For this initial release of the phone, Purism admits it has a lot of work to do in terms of basic smartphone functionality. The website states “Upon initial shipment of the Librem 5 in 2019, it will offer the essentials: phone functionality, email, messaging, voice, camera, [and] browsing. The featureset will expand after shipment and over time to more free software applications. Your user experience will improve as we incrementally add commonly requested applications and features (such as calendaring, notes, calculator, PDF viewer, etc.) while keeping performance in mind.”

The strangest thing about the Librem 5 launch is that units will be going out in “iterative” batches with various fit and finish issues. The first batch going out now is named “Aspen” and will have a “loose fit,” “varying alignment,” and “unfinished switch caps.” The “Birch” batch is due to ship at the end of October with a board revision, a “tighter fit,”  and “improved alignment.” December’s “Chestnut” release will add capped switches, while January’s “Dogwood” will see unspecified “refinements.” “Evergreen,” due in Q2 2020, sounds like the final version of this phone, and it will be the first version with a mass-produced “molded case.” All the other models will have an “individually milled case.” There are already plans for a “Fir” batch in Q4 2020, which features an upgraded “14nm Next Generation CPU” and “Mechanical Design: Version 2.”

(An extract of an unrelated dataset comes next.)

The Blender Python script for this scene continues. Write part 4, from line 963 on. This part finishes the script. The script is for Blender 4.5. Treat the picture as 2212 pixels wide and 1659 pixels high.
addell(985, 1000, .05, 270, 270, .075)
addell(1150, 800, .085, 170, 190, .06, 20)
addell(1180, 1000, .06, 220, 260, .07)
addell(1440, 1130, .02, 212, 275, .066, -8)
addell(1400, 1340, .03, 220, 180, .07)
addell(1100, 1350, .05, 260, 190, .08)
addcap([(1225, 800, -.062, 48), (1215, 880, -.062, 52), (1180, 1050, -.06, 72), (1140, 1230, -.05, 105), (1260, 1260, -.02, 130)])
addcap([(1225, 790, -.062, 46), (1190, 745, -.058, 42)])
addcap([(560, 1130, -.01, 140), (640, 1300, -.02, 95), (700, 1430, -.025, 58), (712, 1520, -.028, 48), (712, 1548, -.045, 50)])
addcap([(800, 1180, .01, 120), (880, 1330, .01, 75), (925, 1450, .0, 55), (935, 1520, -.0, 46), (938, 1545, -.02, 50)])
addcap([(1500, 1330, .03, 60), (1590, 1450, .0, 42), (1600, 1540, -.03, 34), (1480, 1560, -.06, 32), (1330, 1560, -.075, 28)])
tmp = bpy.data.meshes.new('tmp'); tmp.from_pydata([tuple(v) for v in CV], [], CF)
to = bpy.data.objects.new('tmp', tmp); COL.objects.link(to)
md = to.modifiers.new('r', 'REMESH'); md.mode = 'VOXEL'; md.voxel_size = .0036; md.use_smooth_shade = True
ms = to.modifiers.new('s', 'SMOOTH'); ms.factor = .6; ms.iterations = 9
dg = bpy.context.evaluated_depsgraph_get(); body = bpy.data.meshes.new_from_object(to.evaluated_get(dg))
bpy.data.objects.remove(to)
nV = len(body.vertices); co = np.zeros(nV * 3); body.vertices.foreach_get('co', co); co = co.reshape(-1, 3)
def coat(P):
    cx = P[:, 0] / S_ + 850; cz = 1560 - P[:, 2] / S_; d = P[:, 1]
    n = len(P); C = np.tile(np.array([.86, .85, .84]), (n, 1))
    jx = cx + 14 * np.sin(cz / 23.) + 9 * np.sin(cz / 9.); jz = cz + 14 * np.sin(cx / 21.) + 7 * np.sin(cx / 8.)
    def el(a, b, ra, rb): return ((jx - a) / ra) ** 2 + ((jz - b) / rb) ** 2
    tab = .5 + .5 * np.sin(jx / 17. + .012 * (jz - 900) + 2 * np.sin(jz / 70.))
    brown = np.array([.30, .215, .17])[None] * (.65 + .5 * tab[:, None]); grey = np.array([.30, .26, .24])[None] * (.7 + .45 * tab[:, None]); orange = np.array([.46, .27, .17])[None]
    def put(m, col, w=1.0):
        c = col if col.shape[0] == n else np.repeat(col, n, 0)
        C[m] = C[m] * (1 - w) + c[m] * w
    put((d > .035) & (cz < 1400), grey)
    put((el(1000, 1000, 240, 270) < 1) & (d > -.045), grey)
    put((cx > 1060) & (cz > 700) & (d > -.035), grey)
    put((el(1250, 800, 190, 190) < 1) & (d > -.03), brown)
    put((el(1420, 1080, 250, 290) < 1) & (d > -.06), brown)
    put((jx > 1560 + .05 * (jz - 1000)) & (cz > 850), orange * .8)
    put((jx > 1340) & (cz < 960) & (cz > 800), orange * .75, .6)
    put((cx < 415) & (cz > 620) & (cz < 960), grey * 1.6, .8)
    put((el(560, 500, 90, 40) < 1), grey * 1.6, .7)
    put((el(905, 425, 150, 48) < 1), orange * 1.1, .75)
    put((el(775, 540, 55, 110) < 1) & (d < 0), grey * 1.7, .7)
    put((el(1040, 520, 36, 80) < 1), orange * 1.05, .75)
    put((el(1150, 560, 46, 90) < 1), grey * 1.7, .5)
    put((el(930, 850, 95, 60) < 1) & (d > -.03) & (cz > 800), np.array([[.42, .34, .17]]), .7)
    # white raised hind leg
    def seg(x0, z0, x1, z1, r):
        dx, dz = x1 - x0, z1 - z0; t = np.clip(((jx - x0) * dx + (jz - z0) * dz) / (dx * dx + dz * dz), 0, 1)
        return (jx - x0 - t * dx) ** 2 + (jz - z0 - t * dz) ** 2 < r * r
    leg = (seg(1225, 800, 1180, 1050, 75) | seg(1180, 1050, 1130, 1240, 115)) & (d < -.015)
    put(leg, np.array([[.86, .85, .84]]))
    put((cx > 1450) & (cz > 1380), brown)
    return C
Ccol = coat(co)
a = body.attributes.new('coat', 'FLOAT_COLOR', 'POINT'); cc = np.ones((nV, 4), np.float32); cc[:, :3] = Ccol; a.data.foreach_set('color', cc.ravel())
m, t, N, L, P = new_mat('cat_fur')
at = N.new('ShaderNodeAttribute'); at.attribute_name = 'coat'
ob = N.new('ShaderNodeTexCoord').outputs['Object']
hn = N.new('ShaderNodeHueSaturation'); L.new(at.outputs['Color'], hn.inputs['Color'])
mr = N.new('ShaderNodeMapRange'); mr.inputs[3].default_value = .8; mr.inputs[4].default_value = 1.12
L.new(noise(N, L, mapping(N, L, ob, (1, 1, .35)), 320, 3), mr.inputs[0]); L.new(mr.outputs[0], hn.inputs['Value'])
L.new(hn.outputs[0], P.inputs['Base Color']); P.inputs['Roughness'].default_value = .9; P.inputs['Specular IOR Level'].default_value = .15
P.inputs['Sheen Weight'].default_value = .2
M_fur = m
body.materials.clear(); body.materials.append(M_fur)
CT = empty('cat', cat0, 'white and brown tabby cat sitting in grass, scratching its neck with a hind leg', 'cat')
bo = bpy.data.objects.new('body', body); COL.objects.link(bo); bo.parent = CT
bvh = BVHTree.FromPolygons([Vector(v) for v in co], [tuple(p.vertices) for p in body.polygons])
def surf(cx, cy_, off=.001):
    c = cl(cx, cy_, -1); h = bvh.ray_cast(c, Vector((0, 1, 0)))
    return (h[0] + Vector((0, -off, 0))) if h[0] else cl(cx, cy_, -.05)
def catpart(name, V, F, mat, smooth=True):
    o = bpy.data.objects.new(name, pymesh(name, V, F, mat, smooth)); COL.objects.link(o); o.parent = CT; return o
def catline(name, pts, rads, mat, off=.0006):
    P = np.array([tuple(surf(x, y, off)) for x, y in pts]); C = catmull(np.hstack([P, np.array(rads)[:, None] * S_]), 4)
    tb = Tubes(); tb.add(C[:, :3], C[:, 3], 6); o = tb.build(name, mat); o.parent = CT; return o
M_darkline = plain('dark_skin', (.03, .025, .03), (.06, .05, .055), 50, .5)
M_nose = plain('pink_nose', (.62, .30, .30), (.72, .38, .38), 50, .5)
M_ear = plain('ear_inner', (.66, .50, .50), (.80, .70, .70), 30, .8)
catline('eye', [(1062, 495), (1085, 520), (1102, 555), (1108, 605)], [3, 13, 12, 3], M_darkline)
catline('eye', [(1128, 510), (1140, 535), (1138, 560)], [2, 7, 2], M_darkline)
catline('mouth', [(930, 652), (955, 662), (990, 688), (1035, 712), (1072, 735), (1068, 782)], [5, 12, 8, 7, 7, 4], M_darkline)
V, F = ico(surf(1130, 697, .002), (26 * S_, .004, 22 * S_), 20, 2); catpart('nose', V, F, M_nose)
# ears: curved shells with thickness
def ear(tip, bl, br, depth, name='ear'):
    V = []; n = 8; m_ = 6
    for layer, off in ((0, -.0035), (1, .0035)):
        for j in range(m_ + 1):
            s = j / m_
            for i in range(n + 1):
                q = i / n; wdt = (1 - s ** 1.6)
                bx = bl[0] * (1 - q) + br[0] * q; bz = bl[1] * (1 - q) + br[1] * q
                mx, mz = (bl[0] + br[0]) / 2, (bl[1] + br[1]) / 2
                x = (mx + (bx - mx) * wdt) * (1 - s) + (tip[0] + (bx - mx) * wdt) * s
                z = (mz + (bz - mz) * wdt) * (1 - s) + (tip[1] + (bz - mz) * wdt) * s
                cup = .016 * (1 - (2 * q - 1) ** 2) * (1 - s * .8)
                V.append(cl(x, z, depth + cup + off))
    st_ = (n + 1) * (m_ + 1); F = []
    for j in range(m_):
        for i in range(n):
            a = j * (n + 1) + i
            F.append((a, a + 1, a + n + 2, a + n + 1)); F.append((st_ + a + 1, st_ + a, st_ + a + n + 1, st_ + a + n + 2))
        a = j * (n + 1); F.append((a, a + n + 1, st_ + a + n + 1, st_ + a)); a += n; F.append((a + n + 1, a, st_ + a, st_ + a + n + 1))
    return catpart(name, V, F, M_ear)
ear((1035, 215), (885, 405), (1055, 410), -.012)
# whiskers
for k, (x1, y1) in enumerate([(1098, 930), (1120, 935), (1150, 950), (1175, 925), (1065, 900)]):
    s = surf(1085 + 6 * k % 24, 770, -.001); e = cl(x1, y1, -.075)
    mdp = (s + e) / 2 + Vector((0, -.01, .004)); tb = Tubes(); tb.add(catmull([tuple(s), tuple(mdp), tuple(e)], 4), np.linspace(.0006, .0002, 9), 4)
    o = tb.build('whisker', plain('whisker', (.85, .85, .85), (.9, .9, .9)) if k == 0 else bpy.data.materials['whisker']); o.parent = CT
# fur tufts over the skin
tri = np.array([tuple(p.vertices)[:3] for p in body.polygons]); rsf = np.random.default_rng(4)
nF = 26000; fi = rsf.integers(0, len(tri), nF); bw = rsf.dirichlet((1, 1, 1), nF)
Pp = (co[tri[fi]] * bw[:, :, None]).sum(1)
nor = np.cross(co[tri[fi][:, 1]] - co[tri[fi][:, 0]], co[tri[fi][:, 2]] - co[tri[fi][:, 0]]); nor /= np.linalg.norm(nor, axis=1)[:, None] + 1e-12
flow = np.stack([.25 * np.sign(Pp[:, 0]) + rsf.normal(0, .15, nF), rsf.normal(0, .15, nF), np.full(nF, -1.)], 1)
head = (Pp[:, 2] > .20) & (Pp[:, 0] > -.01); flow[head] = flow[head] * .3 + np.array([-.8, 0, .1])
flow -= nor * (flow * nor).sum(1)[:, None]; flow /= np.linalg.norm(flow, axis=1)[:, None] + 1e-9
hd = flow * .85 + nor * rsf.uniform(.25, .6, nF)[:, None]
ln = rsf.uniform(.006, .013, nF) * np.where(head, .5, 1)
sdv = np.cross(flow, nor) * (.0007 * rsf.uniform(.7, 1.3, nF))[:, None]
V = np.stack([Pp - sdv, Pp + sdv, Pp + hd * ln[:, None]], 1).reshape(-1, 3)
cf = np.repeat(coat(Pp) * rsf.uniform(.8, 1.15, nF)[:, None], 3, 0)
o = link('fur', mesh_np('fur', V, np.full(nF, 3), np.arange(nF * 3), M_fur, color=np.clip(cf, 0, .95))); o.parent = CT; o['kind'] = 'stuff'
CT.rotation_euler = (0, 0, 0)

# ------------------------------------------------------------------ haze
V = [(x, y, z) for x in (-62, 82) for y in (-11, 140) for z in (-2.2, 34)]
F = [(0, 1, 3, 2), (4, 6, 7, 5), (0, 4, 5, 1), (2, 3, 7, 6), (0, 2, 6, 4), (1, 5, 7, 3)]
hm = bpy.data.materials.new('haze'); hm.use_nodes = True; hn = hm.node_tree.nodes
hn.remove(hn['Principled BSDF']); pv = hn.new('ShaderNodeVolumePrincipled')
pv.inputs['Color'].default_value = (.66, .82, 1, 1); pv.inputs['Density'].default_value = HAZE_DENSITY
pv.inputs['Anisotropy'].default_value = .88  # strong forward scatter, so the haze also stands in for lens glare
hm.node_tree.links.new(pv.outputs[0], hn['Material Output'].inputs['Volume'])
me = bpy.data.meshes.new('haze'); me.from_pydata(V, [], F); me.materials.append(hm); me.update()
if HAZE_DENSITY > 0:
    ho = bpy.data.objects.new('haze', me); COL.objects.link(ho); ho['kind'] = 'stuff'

Early pre-order customers will be able to choose how they would like to spend their $700: spend it now and get a beta version of the hardware, or wait for a more refined version. This is a strange way to go about things, but it’s what life is like in the Wild West of building a smartphone outside of the normal smartphone-building ecosystem.

Selling a smartphone is a cutthroat business, and we’ve seen dozens of companies try and fail over the years. Purism didn’t just survive long enough to ship a product—it survived in what is probably the hardest way possible, by building a non-Android phone with demands that all the hardware components use open code. Making it this far is an amazing accomplishment.